Work required :: Retype the whole listing below, character for character.
========================
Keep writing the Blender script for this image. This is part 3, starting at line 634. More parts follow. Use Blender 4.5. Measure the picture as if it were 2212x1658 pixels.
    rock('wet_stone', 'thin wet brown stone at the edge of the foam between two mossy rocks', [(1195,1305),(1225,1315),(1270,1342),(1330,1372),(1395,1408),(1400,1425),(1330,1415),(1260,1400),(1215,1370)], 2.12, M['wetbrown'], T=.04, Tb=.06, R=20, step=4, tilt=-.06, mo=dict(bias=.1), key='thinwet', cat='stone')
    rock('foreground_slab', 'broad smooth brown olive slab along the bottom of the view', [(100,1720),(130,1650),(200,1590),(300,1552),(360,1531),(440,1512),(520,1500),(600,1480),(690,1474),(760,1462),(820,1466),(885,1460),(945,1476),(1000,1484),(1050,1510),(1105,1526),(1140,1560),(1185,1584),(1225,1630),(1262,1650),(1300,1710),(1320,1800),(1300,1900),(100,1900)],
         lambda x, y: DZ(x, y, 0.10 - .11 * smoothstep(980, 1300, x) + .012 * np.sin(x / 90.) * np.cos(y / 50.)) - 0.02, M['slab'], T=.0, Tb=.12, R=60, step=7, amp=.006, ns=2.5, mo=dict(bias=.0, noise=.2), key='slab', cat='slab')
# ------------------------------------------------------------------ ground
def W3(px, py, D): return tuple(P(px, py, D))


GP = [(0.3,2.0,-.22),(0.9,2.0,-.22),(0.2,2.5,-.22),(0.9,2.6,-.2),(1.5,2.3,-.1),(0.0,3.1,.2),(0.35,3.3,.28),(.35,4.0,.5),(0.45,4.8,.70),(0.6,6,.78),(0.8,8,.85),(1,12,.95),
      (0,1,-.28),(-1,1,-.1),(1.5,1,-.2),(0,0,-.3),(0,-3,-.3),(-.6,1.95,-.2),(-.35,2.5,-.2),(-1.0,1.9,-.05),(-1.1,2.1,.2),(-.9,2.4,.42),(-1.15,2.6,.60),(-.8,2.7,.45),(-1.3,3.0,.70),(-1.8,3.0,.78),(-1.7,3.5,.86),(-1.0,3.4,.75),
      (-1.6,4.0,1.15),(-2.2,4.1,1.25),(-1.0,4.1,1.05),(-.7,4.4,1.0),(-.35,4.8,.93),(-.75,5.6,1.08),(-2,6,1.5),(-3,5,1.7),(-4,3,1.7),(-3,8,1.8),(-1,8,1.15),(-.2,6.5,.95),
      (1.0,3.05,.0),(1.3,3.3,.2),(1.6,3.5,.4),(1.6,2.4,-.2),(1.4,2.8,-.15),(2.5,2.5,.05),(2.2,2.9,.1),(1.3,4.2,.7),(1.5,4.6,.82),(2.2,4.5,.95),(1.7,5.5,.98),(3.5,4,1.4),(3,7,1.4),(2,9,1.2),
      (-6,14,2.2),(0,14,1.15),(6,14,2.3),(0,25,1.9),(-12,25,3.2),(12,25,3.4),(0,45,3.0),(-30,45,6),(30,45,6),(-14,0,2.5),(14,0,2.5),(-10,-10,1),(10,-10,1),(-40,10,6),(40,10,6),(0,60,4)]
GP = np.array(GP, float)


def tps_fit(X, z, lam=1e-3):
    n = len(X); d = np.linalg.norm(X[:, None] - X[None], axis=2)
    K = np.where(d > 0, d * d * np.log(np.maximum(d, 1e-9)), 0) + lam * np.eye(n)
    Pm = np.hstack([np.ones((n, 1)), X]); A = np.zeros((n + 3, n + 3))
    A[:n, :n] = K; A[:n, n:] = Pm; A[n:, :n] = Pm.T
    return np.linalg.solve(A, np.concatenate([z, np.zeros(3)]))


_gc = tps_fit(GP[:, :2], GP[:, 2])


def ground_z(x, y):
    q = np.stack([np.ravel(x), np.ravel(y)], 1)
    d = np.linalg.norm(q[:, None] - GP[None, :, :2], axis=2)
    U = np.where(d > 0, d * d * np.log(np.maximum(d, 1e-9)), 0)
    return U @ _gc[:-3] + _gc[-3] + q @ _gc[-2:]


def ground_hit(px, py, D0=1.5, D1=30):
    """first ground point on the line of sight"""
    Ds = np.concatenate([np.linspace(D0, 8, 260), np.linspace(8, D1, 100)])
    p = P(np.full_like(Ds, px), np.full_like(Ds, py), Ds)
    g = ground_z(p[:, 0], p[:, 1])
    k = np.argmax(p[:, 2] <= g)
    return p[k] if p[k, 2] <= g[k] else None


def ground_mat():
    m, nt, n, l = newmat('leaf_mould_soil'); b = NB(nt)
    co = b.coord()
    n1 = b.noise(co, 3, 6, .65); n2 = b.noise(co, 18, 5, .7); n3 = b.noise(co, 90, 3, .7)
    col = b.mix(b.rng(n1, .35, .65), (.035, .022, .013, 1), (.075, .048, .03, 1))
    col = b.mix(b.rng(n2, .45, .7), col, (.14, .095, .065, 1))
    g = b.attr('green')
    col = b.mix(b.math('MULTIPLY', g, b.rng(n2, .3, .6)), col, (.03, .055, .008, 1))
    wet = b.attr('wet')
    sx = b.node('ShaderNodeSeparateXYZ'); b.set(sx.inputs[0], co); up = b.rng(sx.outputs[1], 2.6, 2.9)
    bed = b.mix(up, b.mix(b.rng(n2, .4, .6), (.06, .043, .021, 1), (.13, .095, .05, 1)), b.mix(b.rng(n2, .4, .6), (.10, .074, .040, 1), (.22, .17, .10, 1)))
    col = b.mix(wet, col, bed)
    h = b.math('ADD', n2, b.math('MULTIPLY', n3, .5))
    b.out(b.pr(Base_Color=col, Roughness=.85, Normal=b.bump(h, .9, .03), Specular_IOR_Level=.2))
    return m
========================
Task result ::
Keep writing the Blender script for this image. This is part 3, starting at line 634. More parts follow. Use Blender 4.5. Measure the picture as if it were 2212x1658 pixels.
    rock('wet_stone', 'thin wet brown stone at the edge of the foam between two mossy rocks', [(1195,1305),(1225,1315),(1270,1342),(1330,1372),(1395,1408),(1400,1425),(1330,1415),(1260,1400),(1215,1370)], 2.12, M['wetbrown'], T=.04, Tb=.06, R=20, step=4, tilt=-.06, mo=dict(bias=.1), key='thinwet', cat='stone')
    rock('foreground_slab', 'broad smooth brown olive slab along the bottom of the view', [(100,1720),(130,1650),(200,1590),(300,1552),(360,1531),(440,1512),(520,1500),(600,1480),(690,1474),(760,1462),(820,1466),(885,1460),(945,1476),(1000,1484),(1050,1510),(1105,1526),(1140,1560),(1185,1584),(1225,1630),(1262,1650),(1300,1710),(1320,1800),(1300,1900),(100,1900)],
         lambda x, y: DZ(x, y, 0.10 - .11 * smoothstep(980, 1300, x) + .012 * np.sin(x / 90.) * np.cos(y / 50.)) - 0.02, M['slab'], T=.0, Tb=.12, R=60, step=7, amp=.006, ns=2.5, mo=dict(bias=.0, noise=.2), key='slab', cat='slab')
# ------------------------------------------------------------------ ground
def W3(px, py, D): return tuple(P(px, py, D))


GP = [(0.3,2.0,-.22),(0.9,2.0,-.22),(0.2,2.5,-.22),(0.9,2.6,-.2),(1.5,2.3,-.1),(0.0,3.1,.2),(0.35,3.3,.28),(.35,4.0,.5),(0.45,4.8,.70),(0.6,6,.78),(0.8,8,.85),(1,12,.95),
      (0,1,-.28),(-1,1,-.1),(1.5,1,-.2),(0,0,-.3),(0,-3,-.3),(-.6,1.95,-.2),(-.35,2.5,-.2),(-1.0,1.9,-.05),(-1.1,2.1,.2),(-.9,2.4,.42),(-1.15,2.6,.60),(-.8,2.7,.45),(-1.3,3.0,.70),(-1.8,3.0,.78),(-1.7,3.5,.86),(-1.0,3.4,.75),
      (-1.6,4.0,1.15),(-2.2,4.1,1.25),(-1.0,4.1,1.05),(-.7,4.4,1.0),(-.35,4.8,.93),(-.75,5.6,1.08),(-2,6,1.5),(-3,5,1.7),(-4,3,1.7),(-3,8,1.8),(-1,8,1.15),(-.2,6.5,.95),
      (1.0,3.05,.0),(1.3,3.3,.2),(1.6,3.5,.4),(1.6,2.4,-.2),(1.4,2.8,-.15),(2.5,2.5,.05),(2.2,2.9,.1),(1.3,4.2,.7),(1.5,4.6,.82),(2.2,4.5,.95),(1.7,5.5,.98),(3.5,4,1.4),(3,7,1.4),(2,9,1.2),
      (-6,14,2.2),(0,14,1.15),(6,14,2.3),(0,25,1.9),(-12,25,3.2),(12,25,3.4),(0,45,3.0),(-30,45,6),(30,45,6),(-14,0,2.5),(14,0,2.5),(-10,-10,1),(10,-10,1),(-40,10,6),(40,10,6),(0,60,4)]
GP = np.array(GP, float)


def tps_fit(X, z, lam=1e-3):
    n = len(X); d = np.linalg.norm(X[:, None] - X[None], axis=2)
    K = np.where(d > 0, d * d * np.log(np.maximum(d, 1e-9)), 0) + lam * np.eye(n)
    Pm = np.hstack([np.ones((n, 1)), X]); A = np.zeros((n + 3, n + 3))
    A[:n, :n] = K; A[:n, n:] = Pm; A[n:, :n] = Pm.T
    return np.linalg.solve(A, np.concatenate([z, np.zeros(3)]))


_gc = tps_fit(GP[:, :2], GP[:, 2])


def ground_z(x, y):
    q = np.stack([np.ravel(x), np.ravel(y)], 1)
    d = np.linalg.norm(q[:, None] - GP[None, :, :2], axis=2)
    U = np.where(d > 0, d * d * np.log(np.maximum(d, 1e-9)), 0)
    return U @ _gc[:-3] + _gc[-3] + q @ _gc[-2:]


def ground_hit(px, py, D0=1.5, D1=30):
    """first ground point on the line of sight"""
    Ds = np.concatenate([np.linspace(D0, 8, 260), np.linspace(8, D1, 100)])
    p = P(np.full_like(Ds, px), np.full_like(Ds, py), Ds)
    g = ground_z(p[:, 0], p[:, 1])
    k = np.argmax(p[:, 2] <= g)
    return p[k] if p[k, 2] <= g[k] else None


def ground_mat():
    m, nt, n, l = newmat('leaf_mould_soil'); b = NB(nt)
    co = b.coord()
    n1 = b.noise(co, 3, 6, .65); n2 = b.noise(co, 18, 5, .7); n3 = b.noise(co, 90, 3, .7)
    col = b.mix(b.rng(n1, .35, .65), (.035, .022, .013, 1), (.075, .048, .03, 1))
    col = b.mix(b.rng(n2, .45, .7), col, (.14, .095, .065, 1))
    g = b.attr('green')
    col = b.mix(b.math('MULTIPLY', g, b.rng(n2, .3, .6)), col, (.03, .055, .008, 1))
    wet = b.attr('wet')
    sx = b.node('ShaderNodeSeparateXYZ'); b.set(sx.inputs[0], co); up = b.rng(sx.outputs[1], 2.6, 2.9)
    bed = b.mix(up, b.mix(b.rng(n2, .4, .6), (.06, .043, .021, 1), (.13, .095, .05, 1)), b.mix(b.rng(n2, .4, .6), (.10, .074, .040, 1), (.22, .17, .10, 1)))
    col = b.mix(wet, col, bed)
    h = b.math('ADD', n2, b.math('MULTIPLY', n3, .5))
    b.out(b.pr(Base_Color=col, Roughness=.85, Normal=b.bump(h, .9, .03), Specular_IOR_Level=.2))
    return m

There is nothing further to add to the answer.